- _AIM_
Stop after the line with "def zrow(py, Y): return CH+(HZ-py)*Y/F": repeat exactly every line before it, beginning with the first, and that line itself.

- _DATASET EXCERPT_
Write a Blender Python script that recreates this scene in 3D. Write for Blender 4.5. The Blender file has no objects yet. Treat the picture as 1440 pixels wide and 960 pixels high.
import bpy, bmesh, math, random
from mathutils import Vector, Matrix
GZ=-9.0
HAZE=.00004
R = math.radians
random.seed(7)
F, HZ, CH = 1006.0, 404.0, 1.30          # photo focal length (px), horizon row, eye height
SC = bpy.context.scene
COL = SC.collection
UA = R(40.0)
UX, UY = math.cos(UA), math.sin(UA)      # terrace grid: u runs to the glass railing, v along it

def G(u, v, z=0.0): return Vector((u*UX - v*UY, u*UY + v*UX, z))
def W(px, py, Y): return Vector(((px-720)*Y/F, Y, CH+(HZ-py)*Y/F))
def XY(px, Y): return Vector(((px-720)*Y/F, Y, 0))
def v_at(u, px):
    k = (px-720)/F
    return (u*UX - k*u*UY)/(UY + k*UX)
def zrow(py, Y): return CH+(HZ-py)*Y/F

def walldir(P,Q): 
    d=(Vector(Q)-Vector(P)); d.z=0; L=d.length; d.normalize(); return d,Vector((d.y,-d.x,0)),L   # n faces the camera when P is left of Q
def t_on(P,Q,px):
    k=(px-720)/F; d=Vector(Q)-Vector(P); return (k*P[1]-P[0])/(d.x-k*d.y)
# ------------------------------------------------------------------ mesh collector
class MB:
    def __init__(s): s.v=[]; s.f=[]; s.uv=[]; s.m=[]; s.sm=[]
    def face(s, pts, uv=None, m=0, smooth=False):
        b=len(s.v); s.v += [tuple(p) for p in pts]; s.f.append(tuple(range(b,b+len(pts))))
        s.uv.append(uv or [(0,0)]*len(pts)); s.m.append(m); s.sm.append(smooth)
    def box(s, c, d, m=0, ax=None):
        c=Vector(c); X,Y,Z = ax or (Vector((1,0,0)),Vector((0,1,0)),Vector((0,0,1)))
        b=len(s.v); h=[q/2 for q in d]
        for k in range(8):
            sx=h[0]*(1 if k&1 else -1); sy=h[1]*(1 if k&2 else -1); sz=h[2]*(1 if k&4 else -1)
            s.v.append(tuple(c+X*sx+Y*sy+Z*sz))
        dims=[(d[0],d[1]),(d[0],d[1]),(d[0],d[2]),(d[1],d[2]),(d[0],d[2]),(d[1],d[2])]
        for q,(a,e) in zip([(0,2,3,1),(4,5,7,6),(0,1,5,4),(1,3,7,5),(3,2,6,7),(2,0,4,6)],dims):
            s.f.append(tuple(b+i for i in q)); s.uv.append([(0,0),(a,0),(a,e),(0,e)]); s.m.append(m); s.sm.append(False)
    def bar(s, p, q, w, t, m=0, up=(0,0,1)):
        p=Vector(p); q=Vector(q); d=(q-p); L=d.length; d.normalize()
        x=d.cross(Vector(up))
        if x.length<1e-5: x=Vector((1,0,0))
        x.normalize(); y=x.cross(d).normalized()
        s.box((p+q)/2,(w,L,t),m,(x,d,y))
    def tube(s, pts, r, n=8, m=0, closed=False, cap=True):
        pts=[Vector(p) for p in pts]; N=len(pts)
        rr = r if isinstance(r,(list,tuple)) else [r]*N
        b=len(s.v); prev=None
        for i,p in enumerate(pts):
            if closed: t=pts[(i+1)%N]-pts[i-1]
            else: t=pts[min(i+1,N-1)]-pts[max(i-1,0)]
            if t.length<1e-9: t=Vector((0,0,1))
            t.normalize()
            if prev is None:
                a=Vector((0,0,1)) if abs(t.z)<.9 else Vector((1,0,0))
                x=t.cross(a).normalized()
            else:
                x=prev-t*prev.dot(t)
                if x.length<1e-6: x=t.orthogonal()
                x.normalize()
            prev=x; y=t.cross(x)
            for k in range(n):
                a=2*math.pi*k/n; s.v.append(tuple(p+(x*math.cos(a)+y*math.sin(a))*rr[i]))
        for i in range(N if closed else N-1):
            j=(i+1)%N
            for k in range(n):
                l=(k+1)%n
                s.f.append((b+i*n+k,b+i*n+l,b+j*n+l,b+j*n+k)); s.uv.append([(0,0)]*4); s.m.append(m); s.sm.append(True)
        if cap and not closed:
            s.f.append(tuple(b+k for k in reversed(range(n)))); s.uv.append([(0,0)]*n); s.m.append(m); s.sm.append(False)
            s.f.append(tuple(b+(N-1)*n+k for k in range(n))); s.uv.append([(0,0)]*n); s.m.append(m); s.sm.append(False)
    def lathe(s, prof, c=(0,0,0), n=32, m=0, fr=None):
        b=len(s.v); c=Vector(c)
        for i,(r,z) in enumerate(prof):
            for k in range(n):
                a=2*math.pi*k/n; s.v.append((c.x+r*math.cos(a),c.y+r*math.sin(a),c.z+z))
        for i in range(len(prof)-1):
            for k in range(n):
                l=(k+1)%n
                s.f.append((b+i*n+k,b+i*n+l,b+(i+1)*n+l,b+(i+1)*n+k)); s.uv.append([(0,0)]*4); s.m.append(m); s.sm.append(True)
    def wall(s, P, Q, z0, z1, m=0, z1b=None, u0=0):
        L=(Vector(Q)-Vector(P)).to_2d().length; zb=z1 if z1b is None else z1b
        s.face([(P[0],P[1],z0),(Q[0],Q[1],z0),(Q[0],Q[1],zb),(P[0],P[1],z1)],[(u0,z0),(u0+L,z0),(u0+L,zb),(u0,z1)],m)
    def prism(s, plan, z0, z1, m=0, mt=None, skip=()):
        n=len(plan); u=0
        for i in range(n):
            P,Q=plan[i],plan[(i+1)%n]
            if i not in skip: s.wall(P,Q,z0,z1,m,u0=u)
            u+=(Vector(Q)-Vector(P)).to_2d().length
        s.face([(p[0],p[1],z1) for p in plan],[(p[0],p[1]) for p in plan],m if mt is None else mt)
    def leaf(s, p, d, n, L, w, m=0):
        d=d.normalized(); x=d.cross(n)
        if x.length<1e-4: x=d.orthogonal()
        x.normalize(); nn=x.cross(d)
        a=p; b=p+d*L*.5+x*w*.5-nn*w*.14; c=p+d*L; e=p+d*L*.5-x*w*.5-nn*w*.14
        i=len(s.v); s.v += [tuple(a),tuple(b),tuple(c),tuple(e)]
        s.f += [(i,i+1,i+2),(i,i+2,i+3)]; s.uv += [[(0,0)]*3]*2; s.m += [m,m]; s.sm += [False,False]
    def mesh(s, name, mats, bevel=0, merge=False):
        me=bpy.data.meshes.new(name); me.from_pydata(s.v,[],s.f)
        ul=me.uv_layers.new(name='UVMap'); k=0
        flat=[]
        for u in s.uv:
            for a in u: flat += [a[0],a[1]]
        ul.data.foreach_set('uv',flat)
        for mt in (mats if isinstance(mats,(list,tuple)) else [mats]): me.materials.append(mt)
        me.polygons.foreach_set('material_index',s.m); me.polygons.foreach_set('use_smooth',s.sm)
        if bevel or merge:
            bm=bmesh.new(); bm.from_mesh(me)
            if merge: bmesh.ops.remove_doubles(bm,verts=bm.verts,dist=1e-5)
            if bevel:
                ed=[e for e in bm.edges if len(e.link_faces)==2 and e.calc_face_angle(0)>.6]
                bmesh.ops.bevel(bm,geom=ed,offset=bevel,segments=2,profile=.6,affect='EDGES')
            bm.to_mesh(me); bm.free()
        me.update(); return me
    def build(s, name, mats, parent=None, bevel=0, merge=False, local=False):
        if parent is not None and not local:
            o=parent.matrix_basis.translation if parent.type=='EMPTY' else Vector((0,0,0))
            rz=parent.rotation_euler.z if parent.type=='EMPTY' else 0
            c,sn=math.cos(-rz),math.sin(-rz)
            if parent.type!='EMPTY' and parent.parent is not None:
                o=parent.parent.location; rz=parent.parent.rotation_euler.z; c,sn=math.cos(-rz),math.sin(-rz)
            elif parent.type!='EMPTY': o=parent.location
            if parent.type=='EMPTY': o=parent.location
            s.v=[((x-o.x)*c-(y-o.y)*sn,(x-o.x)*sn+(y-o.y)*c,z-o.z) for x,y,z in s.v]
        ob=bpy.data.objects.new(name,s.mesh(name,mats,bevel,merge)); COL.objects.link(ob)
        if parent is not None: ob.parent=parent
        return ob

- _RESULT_
Write a Blender Python script that recreates this scene in 3D. Write for Blender 4.5. The Blender file has no objects yet. Treat the picture as 1440 pixels wide and 960 pixels high.
import bpy, bmesh, math, random
from mathutils import Vector, Matrix
GZ=-9.0
HAZE=.00004
R = math.radians
random.seed(7)
F, HZ, CH = 1006.0, 404.0, 1.30          # photo focal length (px), horizon row, eye height
SC = bpy.context.scene
COL = SC.collection
UA = R(40.0)
UX, UY = math.cos(UA), math.sin(UA)      # terrace grid: u runs to the glass railing, v along it

def G(u, v, z=0.0): return Vector((u*UX - v*UY, u*UY + v*UX, z))
def W(px, py, Y): return Vector(((px-720)*Y/F, Y, CH+(HZ-py)*Y/F))
def XY(px, Y): return Vector(((px-720)*Y/F, Y, 0))
def v_at(u, px):
    k = (px-720)/F
    return (u*UX - k*u*UY)/(UY + k*UX)
def zrow(py, Y): return CH+(HZ-py)*Y/F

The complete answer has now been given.